The paper proposes that reduplication as a widespread morphological process has the potential ability to form polar interrogatives in natural languages. Our proposal is based on a cross-linguistic investigation, covering empirical data from Ruyuan Mien (Miao-Yao), Nuosu Yi (Tibeto-Burman), and some Chinese dialects. The emergence of reduplicative polar interrogative in Ruyuan Mien and Nuosu Yi turns out to be the result of the interplay of phonology and syntax. The reduplicative polar interrogative in Ruyuan Mien is found to be a reduced form of the A-not-A polar interrogative, derived by deleting the negative morpheme but retaining and re-linking its tone to the first conjunct. In contrast, the reduplicative polar interrogative in Nuosu Yi is formed by linking a floating mid-level tone [33], which is equivalent to an interrogative particle, to the copy of the verbal predicate.
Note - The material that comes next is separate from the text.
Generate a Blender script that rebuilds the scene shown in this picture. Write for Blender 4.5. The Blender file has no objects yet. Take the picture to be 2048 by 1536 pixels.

The surface reduplicative form assumed by polar interrogatives in these languages might lead language users to believe that it is reduplication that encodes interrogativity in their languages. Only when there is no tonal difference between the base and the copy in a reduplicative polar interrogative sentence can we claim that reduplication is able to encode interrogativity. This exactly happens in the Chinese dialects spoken in Huaiyin, Mianyang, and Jianli. Our proposal not only expands the functions of reduplication, but also enriches the inventory of strategies to form polar interrogatives in natural languages.